Bis es zu einer Zwangsräumung kommt, muss eine Menge passieren: Der Vermieter muss gekündigt und – da der Mieter nicht ausgezogen ist – auf Räumung geklagt haben. Der Prozess muss durchgeführt, der Mieter zur Räumung verurteilt und das Urteil rechtskräftig geworden sein. Wenn dann – nach Ablauf einer Räumungsfrist – der Mieter immer noch nicht ausgezogen ist, kommt der Gerichtsvollzieher und vollstreckt das Urteil durch eine Zwangsräumung. In Anbetracht eines entspannten Wohnungsmarktes, wo man einer solchen Situation leicht durch Umzug entgehen kann, sollte man meinen: Das kommt nur alle Jubeljahre mal vor.

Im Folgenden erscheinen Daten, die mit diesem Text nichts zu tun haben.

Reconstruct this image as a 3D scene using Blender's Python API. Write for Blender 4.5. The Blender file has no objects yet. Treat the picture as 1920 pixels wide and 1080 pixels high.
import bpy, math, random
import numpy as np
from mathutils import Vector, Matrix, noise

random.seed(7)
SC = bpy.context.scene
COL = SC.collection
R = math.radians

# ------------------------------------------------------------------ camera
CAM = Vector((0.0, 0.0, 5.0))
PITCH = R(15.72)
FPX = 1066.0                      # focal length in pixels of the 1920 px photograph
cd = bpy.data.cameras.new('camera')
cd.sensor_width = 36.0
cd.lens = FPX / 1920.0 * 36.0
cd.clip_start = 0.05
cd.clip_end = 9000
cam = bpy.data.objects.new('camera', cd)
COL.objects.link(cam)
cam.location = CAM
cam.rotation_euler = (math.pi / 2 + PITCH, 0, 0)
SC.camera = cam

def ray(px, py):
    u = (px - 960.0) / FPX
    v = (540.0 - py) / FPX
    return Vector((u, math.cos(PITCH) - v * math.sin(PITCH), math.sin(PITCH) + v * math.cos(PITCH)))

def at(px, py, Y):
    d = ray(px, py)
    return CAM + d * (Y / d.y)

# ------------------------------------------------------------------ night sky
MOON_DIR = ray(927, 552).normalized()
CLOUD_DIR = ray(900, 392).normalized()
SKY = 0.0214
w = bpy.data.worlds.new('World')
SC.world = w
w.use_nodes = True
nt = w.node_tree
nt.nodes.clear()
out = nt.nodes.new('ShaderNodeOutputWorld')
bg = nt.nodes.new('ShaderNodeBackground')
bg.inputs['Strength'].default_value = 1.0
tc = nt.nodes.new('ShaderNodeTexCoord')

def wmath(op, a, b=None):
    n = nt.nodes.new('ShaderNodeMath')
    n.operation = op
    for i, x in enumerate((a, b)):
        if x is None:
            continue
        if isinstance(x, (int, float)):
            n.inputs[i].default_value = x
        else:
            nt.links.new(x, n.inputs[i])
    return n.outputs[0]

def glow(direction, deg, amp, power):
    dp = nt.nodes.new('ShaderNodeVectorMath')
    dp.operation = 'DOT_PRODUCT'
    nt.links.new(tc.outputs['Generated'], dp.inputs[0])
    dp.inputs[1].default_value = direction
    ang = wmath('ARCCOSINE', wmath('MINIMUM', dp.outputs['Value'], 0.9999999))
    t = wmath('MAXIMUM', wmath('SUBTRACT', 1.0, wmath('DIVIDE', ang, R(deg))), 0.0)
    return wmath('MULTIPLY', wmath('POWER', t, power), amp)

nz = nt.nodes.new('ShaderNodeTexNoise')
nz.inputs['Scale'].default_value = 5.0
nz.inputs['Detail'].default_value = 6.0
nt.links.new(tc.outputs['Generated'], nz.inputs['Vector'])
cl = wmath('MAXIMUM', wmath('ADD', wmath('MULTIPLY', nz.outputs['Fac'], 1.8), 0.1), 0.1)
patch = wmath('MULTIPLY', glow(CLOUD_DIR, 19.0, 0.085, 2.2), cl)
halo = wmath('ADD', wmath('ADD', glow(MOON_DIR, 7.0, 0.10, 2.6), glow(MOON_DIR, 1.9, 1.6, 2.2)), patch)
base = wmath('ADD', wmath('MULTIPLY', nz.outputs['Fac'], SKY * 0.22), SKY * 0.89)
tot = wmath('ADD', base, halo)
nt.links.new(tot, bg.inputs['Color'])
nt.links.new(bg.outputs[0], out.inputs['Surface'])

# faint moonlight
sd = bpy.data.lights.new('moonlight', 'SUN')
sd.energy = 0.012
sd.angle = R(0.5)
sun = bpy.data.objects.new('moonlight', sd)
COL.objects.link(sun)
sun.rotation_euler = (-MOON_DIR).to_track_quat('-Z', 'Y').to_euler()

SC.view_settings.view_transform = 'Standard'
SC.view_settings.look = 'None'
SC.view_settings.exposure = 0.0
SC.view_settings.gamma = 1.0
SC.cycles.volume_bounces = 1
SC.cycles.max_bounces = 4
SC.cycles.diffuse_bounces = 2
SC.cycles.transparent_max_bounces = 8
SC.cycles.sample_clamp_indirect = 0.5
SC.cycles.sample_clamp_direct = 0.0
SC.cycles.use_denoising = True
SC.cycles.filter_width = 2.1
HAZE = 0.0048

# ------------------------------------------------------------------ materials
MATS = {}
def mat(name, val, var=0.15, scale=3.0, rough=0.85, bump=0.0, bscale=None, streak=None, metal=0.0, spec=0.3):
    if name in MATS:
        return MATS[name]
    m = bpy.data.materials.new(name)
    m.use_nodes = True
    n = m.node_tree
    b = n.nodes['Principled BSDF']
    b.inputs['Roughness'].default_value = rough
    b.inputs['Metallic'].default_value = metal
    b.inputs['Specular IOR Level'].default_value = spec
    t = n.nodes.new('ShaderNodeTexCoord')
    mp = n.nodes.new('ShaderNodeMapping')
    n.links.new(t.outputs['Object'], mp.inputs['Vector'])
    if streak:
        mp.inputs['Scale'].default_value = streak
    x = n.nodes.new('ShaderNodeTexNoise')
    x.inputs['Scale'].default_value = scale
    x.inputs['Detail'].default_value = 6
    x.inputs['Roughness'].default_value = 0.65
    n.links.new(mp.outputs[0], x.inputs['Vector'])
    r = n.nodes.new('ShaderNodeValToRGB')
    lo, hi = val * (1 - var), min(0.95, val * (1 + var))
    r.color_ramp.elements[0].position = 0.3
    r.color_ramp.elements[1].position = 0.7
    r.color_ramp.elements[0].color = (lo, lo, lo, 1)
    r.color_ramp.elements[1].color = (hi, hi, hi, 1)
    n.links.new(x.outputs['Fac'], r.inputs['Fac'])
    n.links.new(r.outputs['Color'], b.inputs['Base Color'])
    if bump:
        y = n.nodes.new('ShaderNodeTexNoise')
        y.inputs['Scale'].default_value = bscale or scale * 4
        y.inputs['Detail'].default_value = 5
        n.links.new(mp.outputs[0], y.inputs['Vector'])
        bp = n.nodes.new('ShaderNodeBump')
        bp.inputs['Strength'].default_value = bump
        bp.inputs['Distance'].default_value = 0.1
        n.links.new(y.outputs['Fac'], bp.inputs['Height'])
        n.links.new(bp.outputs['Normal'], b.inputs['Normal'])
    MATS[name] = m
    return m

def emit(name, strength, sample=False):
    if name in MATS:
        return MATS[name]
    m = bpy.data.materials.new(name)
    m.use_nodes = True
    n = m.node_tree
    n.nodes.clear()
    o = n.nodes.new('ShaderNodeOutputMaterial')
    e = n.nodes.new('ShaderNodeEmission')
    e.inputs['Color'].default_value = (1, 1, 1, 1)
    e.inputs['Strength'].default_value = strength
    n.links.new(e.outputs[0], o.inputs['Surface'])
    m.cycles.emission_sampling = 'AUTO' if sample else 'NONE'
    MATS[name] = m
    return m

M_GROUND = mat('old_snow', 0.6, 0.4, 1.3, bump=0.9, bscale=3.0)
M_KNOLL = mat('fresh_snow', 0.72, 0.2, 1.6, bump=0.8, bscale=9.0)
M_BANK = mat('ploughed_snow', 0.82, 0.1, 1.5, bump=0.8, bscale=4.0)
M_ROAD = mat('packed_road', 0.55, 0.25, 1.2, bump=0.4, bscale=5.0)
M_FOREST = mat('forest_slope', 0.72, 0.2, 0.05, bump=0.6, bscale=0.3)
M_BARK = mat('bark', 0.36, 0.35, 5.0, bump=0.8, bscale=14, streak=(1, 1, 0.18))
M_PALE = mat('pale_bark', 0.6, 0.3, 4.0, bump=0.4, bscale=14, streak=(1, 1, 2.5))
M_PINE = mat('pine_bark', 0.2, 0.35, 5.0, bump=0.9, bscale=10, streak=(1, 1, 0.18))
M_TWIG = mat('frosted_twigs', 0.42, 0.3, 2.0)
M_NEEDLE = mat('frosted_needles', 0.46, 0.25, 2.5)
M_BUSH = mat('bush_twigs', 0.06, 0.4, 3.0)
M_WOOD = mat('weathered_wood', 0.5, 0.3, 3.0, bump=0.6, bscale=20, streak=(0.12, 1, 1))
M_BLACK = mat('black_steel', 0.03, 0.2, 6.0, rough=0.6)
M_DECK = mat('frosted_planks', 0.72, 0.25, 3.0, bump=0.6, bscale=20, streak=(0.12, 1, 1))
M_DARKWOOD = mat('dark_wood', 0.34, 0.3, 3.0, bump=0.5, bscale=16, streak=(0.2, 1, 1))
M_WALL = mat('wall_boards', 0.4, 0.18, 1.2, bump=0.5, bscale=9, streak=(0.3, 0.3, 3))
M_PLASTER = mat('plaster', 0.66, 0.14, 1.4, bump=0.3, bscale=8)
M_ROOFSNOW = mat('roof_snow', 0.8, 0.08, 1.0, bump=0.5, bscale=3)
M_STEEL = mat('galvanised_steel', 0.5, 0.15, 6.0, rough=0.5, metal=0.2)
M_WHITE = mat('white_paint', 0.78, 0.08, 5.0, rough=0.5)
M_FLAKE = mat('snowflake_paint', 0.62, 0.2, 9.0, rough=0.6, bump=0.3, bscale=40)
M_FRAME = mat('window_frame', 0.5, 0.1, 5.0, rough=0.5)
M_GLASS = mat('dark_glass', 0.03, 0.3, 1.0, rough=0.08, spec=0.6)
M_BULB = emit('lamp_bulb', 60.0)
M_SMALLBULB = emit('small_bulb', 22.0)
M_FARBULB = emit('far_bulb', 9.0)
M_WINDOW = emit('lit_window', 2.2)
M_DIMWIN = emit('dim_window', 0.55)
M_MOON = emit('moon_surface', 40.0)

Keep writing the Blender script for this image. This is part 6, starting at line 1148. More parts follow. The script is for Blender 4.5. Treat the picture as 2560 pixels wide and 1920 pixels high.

Weit gefehlt: Während die Zahl der Zwangsräumungen im ersten Jahrzehnt des Jahrtausends zwischen 150 und 180 pro Jahr pendelte, sind es inzwischen um die 220 – jedes Jahr.

Ursachen
Ist der Wohnungsmarkt also doch nicht so entspannt? Immerhin konkurrieren – siehe Bericht links – inzwischen Studenten mit anderen Geringverdienern um die billigen Wohnungen. Andererseits sind die Mieten in den letzten Jahren kaum gestiegen: um magere 3,1 Prozent in den letzten zehn Jahren, legt man die Mietspiegel-Datenerhebungen seit 2002 zu Grunde. Das wäre nicht so in einem Markt mit hohen Nachfragedruck. Und auch die Zahl derjenigen, die alljährlich eine Wohnberechtigungsbescheinigung für den Bezug einer Sozialwohnung beantragen, ist seit der Jahrtausendwende kontinuierlich rückläufig.

Aufschlussreich ist eine andere Statistik, die beim Sozialamt geführt wird: Dort werden jedes Jahr rund 500 Räumungsklagen wegen Zahlungsverzugs des Mieters, die beim Amtsgericht eingereicht werden, gemeldet. Sinn dieser Meldung ist, dass das Sozialamt entscheiden kann , ob es lieber die Mietrückstände übernimmt – was aber Ausnahme bleibt – als später einen Obdachlosen unterzubringen .

Niemand, am wenigsten das Gericht selbst, führt Buch darüber, wie viele Räumungsklagen aus anderen Gründen es gibt und wie viele Prozesse mit einem Räumungsurteil enden. Es werden sicher weit mehr als die oben erwähnten 220 sein, denn die meisten verurteilten Mieter ziehen vor dem Gerichtsvollzieher aus. Zwangsräumungen sind es dennoch, auch wenn das Wort juristisch dann nicht ganz korrekt ist. Ursache dieses Missstands scheint aber eher die wachsende Armut zu sein als ein knapper Wohnungsmarkt.